Alysa Plummer, Mayor
Alysa Subtelny Plummer is a native of Pittsford and proud graduate of Sutherland High School. Her undergraduate degree is from Syracuse University in Soviet and East European Studies with graduate work in International Relations at Georgetown University.
Early in her career, Alysa was one of the first women selected for AT&T’s Management Program, where she was trained in Systems Analysis and served on an ISDN task force with Bell Laboratories regarding broadband applications in the financial services sector. After AT&T, she was a Senior Market Analyst in telecommunications for The Yankee Group in Boston.
Community-building, place-making, and advocating for important issues have always been a focal point of Mayor Plummer’s life. As a lifelong advocate of historic preservation and conservation, she worked with numerous municipalities and organizations on these issues and has successfully worked to pass environmental legislation on Capitol Hill.

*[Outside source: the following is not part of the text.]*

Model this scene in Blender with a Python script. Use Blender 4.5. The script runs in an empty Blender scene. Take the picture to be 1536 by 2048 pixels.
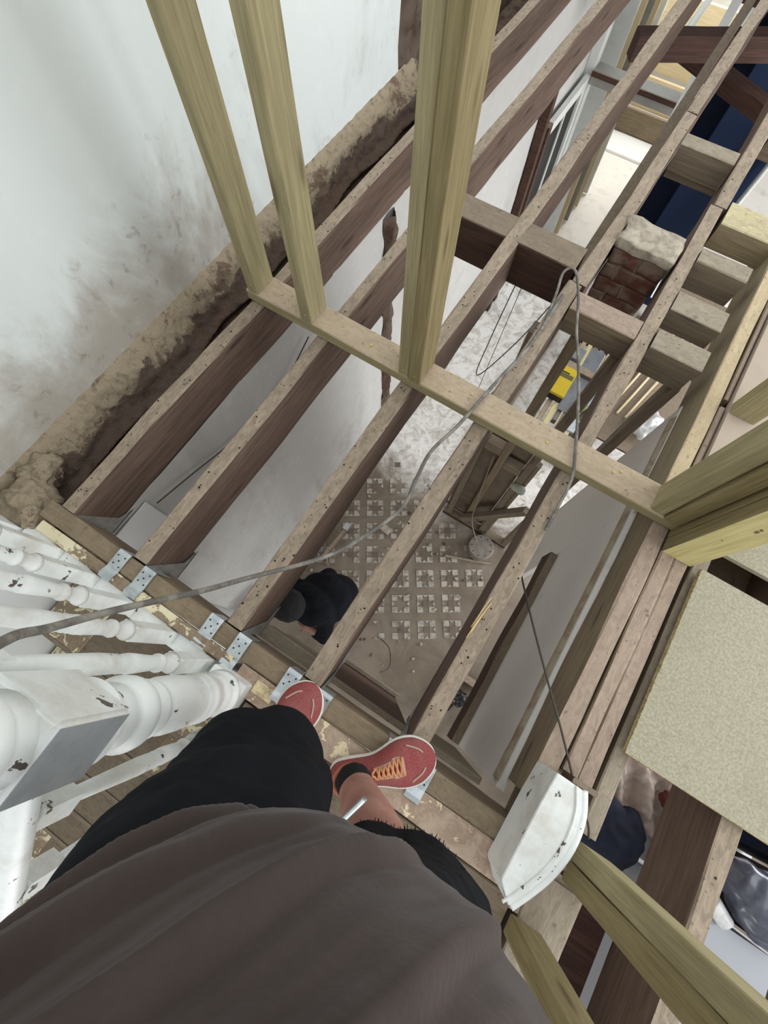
import bpy, bmesh, math, random
from mathutils import Vector, Matrix, noise, Euler
from math import pi, sin, cos
random.seed(7)
sc = bpy.context.scene
C = sc.collection
# ------------------------------------------------------------ camera
cam = bpy.data.cameras.new('camera')
co = bpy.data.objects.new('camera', cam); C.objects.link(co); sc.camera = co
CAMH = 1.4
Rr = Vector((0.84311081, 0.53765318, 0.0096555))
Rd = Vector((0.5136903, -0.79996441, -0.31012775))
Rf = Vector((-0.15901711, 0.26643199, -0.95064586))
M = Matrix.Identity(4)
for i in range(3):
    M[i][0] = Rr[i]; M[i][1] = -Rd[i]; M[i][2] = -Rf[i]
M[2][3] = CAMH
co.matrix_world = M
cam.sensor_fit = 'VERTICAL'; cam.sensor_height = 24.0; cam.lens = 24.0 * 902.126 / 2048.0
cam.clip_start = 0.01; cam.clip_end = 100
# ------------------------------------------------------------ world, lights, exposure
w = bpy.data.worlds.new('overcast_sky'); sc.world = w; w.use_nodes = True
bg = w.node_tree.nodes['Background']; bg.inputs[0].default_value = (0.93, 0.97, 1.0, 1); bg.inputs[1].default_value = 1.18
vs = sc.view_settings
vs.view_transform = 'Standard'; vs.look = 'None'; vs.gamma = 1; vs.use_curve_mapping = False; vs.exposure = 0.12
def area(name, loc, target, sx, sy, power, col=(1, 1, 1)):
    l = bpy.data.lights.new(name, 'AREA'); l.shape = 'RECTANGLE'; l.size = sx; l.size_y = sy; l.energy = power; l.color = col
    o = bpy.data.objects.new(name, l); C.objects.link(o); o.location = loc
    o.rotation_euler = (Vector(target) - Vector(loc)).to_track_quat('-Z', 'Y').to_euler()
    return o
area('front_fanlight_daylight', (-.66, 7.7, -.75), (-.66, 3.6, -2.9), 1.0, .9, 72, (1, .995, .985))
area('side_room_fill', (3.9, 3.2, -1.5), (-.6, 1.0, -1.4), 3.0, 2.0, 190, (.97, .98, 1))  # added fill from the unseen side room, brightens the lower hall
area('rear_room_fill', (.9, -3.1, -1.3), (-.5, 1.2, -1.9), 1.8, 1.6, 42, (.98, .98, 1))  # added fill from behind, lights the crouching worker and lower wall
area('landing_wall_fill', (3.6, 1.7, 2.0), (-1.3, .6, .7), 4.5, 3.0, 125, (.97, .99, 1))  # added fill from the right, brightens the upright plaster upstairs
# ------------------------------------------------------------ materials
def lin(c):
    return tuple(((v / 255) / 12.92 if v / 255 <= .04045 else ((v / 255 + .055) / 1.055) ** 2.4) for v in c) + (1,)
class NT:
    def __init__(s, name, rough=.8, metal=0.0, spec=.3):
        s.m = bpy.data.materials.new(name); s.m.use_nodes = True; s.t = s.m.node_tree
        s.b = s.t.nodes['Principled BSDF']; s.b.inputs['Roughness'].default_value = rough
        s.b.inputs['Metallic'].default_value = metal; s.b.inputs['Specular IOR Level'].default_value = spec
        s.tc = s.t.nodes.new('ShaderNodeTexCoord'); s.oi = s.t.nodes.new('ShaderNodeObjectInfo')
    def L(s, a, b): s.t.links.new(a, b)
    def n(s, typ, **k):
        x = s.t.nodes.new(typ)
        for a, v in k.items(): setattr(x, a, v)
        return x
    def coord(s, scale=(1, 1, 1), src='Object', shift=True):
        mp = s.n('ShaderNodeMapping'); s.L(s.tc.outputs[src], mp.inputs[0]); mp.inputs['Scale'].default_value = scale
        if shift:
            mu = s.n('ShaderNodeVectorMath', operation='SCALE'); cb = s.n('ShaderNodeCombineXYZ')
            for i in range(3): s.L(s.oi.outputs['Random'], cb.inputs[i])
            s.L(cb.outputs[0], mu.inputs[0]); mu.inputs['Scale'].default_value = 37.0
            s.L(mu.outputs[0], mp.inputs['Location'])
        return mp.outputs[0]
    def noise(s, co, scale=5, detail=6, rough=.6, dist=0):
        x = s.n('ShaderNodeTexNoise'); s.L(co, x.inputs['Vector']); x.inputs['Scale'].default_value = scale
        x.inputs['Detail'].default_value = detail; x.inputs['Roughness'].default_value = rough; x.inputs['Distortion'].default_value = dist
        return x.outputs['Fac']
    def ramp(s, f, a, b, va=0.0, vb=1.0):
        x = s.n('ShaderNodeMapRange'); s.L(f, x.inputs[0]); x.interpolation_type = 'SMOOTHSTEP'
        for i, v in zip((1, 2, 3, 4), (a, b, va, vb)): x.inputs[i].default_value = v
        return x.outputs[0]
    def mix(s, f, a, b, mode='MIX'):
        x = s.n('ShaderNodeMix', data_type='RGBA', blend_type=mode)
        for i, v in ((0, f), (6, a), (7, b)):
            if isinstance(v, (tuple, float, int)): x.inputs[i].default_value = v
            else: s.L(v, x.inputs[i])
        return x.outputs[2]
    def math(s, op, a, b=0.0):
        x = s.n('ShaderNodeMath', operation=op, use_clamp=False)
        for i, v in ((0, a), (1, b)):
            if isinstance(v, (float, int)): x.inputs[i].default_value = v
            else: s.L(v, x.inputs[i])
        return x.outputs[0]
    def sep(s, src='Object'):
        x = s.n('ShaderNodeSeparateXYZ'); s.L(s.tc.outputs[src], x.inputs[0]); return x.outputs
    def pos(s):
        g = s.n('ShaderNodeNewGeometry'); x = s.n('ShaderNodeSeparateXYZ'); s.L(g.outputs['Position'], x.inputs[0]); return g, x.outputs
    def bump(s, h, strength=.3, dist=.004):
        x = s.n('ShaderNodeBump'); s.L(h, x.inputs['Height']); x.inputs['Strength'].default_value = strength
        x.inputs['Distance'].default_value = dist; s.L(x.outputs[0], s.b.inputs['Normal'])
    def out(s, c):
        if isinstance(c, tuple): s.b.inputs['Base Color'].default_value = c
        else: s.L(c, s.b.inputs['Base Color'])
        return s.m
def m_wood(name, c1, c2, knot, dust=None, dustamt=.9, speck=0.0, rough=.82, knots=True, grain=1.0, holes=False):
    t = NT(name, rough)
    g = t.coord((1.3, 22, 22)); f = t.noise(g, 3.2, 7, .65, .5)
    f2 = t.noise(t.coord((.9, 60, 60)), 5, 3, .6)
    c = t.mix(t.ramp(f, .32, .68), lin(c1), lin(c2))
    c = t.mix(t.ramp(f2, .42, .75, 0, .38 * grain), c, lin(knot))
    if knots:
        v = t.n('ShaderNodeTexVoronoi'); t.L(t.coord((2.6, 13, 13)), v.inputs['Vector']); v.inputs['Scale'].default_value = 1.0
        c = t.mix(t.ramp(v.outputs['Distance'], .06, .2, .8, 0), c, lin(knot))
    big = t.noise(t.coord((1, 1, 1)), 4, 4, .6)
    if dust:
        gm = t.n('ShaderNodeNewGeometry'); sx = t.n('ShaderNodeSeparateXYZ'); t.L(gm.outputs['Normal'], sx.inputs[0])
        up = t.ramp(sx.outputs[2], .45, .8, 0, 1)
        sc_ = t.noise(t.coord((6, 14, 14)), 4, 6, .7, 1.0)
        dc = t.mix(t.ramp(sc_, .3, .7), lin(dust[0]), lin(dust[1]))
        pt_ = t.noise(t.coord((1, 1, 1)), 55, 3, .6)
        dc = t.mix(t.ramp(pt_, .62, .72, 0, .5), dc, lin((60, 48, 40)))
        if holes:
            v = t.n('ShaderNodeTexVoronoi'); t.L(t.coord((1, 1, 1)), v.inputs['Vector']); v.inputs['Scale'].default_value = 24.0
            dc = t.mix(t.ramp(v.outputs['Distance'], .07, .12, .95, 0), dc, lin((22, 16, 14)))
        am = t.math('MULTIPLY', up, t.ramp(big, .15, .5, .75 * dustamt, dustamt))
        c = t.mix(am, c, dc)
    if speck:
        c = t.mix(t.ramp(t.noise(t.coord((1, 1, 1)), 90, 2, .5), .66, .7, 0, speck), c, lin((190, 175, 150)))
    c = t.mix(t.ramp(big, .3, .8, 0, .25), c, t.mix(.5, c, lin(knot)))
    t.bump(t.math('ADD', f, f2), .35, .004)
    return t.out(c)
DU = ((134, 121, 105), (170, 153, 132))
M_old = m_wood('old_pine', (94, 75, 64), (118, 98, 85), (56, 44, 38), dust=DU, dustamt=.97, holes=True)
M_dark = m_wood('dark_pine', (66, 46, 38), (88, 64, 52), (34, 25, 22), dust=((132, 118, 102), (152, 138, 118)), dustamt=.8)
M_reddark = m_wood('dark_stained_timber', (58, 38, 32), (80, 54, 44), (30, 20, 18))
M_grey = m_wood('dusty_pine', (116, 104, 88), (138, 125, 106), (82, 70, 58), dust=((138, 127, 111), (166, 154, 135)), dustamt=.9)
M_pink = m_wood('old_plate_timber', (122, 108, 88), (148, 132, 108), (84, 70, 56), dust=((150, 131, 116), (174, 155, 138)), dustamt=.95)
M_green = m_wood('treated_softwood', (148, 138, 104), (172, 161, 124), (108, 94, 66), speck=.0)
M_green2 = m_wood('treated_softwood_dark', (132, 119, 84), (156, 142, 104), (94, 80, 54))
M_pale = m_wood('pale_softwood', (206, 192, 136), (224, 212, 158), (176, 156, 104), grain=.5)
M_plate = m_wood('dusty_treated_softwood', (150, 139, 104), (170, 158, 120), (106, 92, 64), dust=((172, 153, 129), (190, 171, 147)), dustamt=.98)
M_beige = m_wood('new_pine_board', (216, 196, 158), (230, 212, 176), (190, 164, 124), knots=False, grain=.4)
M_floorb = m_wood('landing_boards', (98, 86, 70), (120, 106, 86), (64, 54, 44), dust=((112, 100, 84), (134, 121, 101)), dustamt=.8)

def m_plaster(name, base, dirt, dirt2, zlow=None, dscale=2.0, damt=.8, streak=True):
    t = NT(name, .62, 0, .25)
    g, p = t.pos()
    co_ = t.n('ShaderNodeCombineXYZ')
    for i in range(3): t.L(p[i], co_.inputs[i])
    v = co_.outputs[0]
    mp = t.n('ShaderNodeMapping'); t.L(v, mp.inputs[0]); mp.inputs['Scale'].default_value = (1, 1.6, .55); mp.inputs['Rotation'].default_value = (.5, 0, 0)
    a = t.noise(mp.outputs[0], dscale, 9, .68, .8)
    b = t.noise(v, dscale * .45, 4, .6)
    c2 = t.noise(v, 16, 6, .65, .3)
    d = t.math('ADD', t.math('MULTIPLY', a, .6), t.math('MULTIPLY', b, .6))
    if zlow is not None:   # grime near the foot of the wall
        zz = t.ramp(p[2], zlow[0], zlow[1], .27, -.10)
        yy = t.ramp(p[1], zlow[2], zlow[3], 1, .15)
        d = t.math('ADD', d, t.math('MULTIPLY', zz, yy))
    c = t.mix(t.ramp(d, .60, .88, 0, damt), lin(base), lin(dirt))
    c = t.mix(t.math('MULTIPLY', t.ramp(c2, .56, .72, 0, .55), t.ramp(d, .55, .8)), c, lin(dirt2))
    c = t.mix(t.ramp(c2, .2, .5, .16, 0), c, lin((250, 252, 250)))
    t.bump(t.math('ADD', a, c2), .25, .006)
    return t.out(c)
M_plup = m_plaster('chalky_white_plaster', (224, 229, 226), (156, 143, 127), (108, 92, 76), (-.05, .62, .3, 1.7), 2.2)
M_pllow = m_plaster('grubby_lower_plaster', (190, 188, 184), (150, 145, 138), (118, 108, 98), None, 1.8)
M_plstair = m_plaster('stairwell_plaster', (222, 224, 222), (186, 180, 170), (150, 138, 126), None, 1.4, .5)
M_plright = m_plaster('grey_plasterboard', (228, 224, 217), (196, 190, 180), (126, 112, 98), None, 1.0, .6)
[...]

Alysa benefited from her varied experiences of living and working in Manhattan, Boston, New Orleans, Miami and, just prior to moving back to the Village, Fort Lauderdale, Florida. While in Florida, Ms. Plummer worked with the City of Fort Lauderdale to rewrite historic ordinances and finalized the city’s first design guidelines for historic districts. She also guided the City Commission to become a Certified Local Government thereby making it eligible for preservation grants. During that time, she served as president of Sailboat Bend, the oldest neighborhood in the city and its largest historic district – with a population larger than Pittsford Village. Working with the city commission and emergency services, Alysa successfully developed a traffic and pedestrian safety program for the district, as well as preserving, in perpetuity, a unique habitat along the New River as public greenspace.
As founding president of Friends of Shippey House, Alysa received the prestigious Dr. Cooper-Kirk Award from the Broward County Historical Commission, in recognition of the community’s grass roots effort to save an historically important structure from demolition. She received the City of Fort Lauderdale’s first-ever Green Award for sustainably rehabilitating her home at the time, an historic structure known as “Little Hammock.”
Back at home in Pittsford Village, Mayor Plummer served on the Board of Historic Pittsford and the Village Board. Also, she served on the Steering Committee for the Town’s Comprehensive Plan, the Village’s Comprehensive Plan, and their joint Active Transportation Plan. She remains active with numerous non-profits in the Rochester area.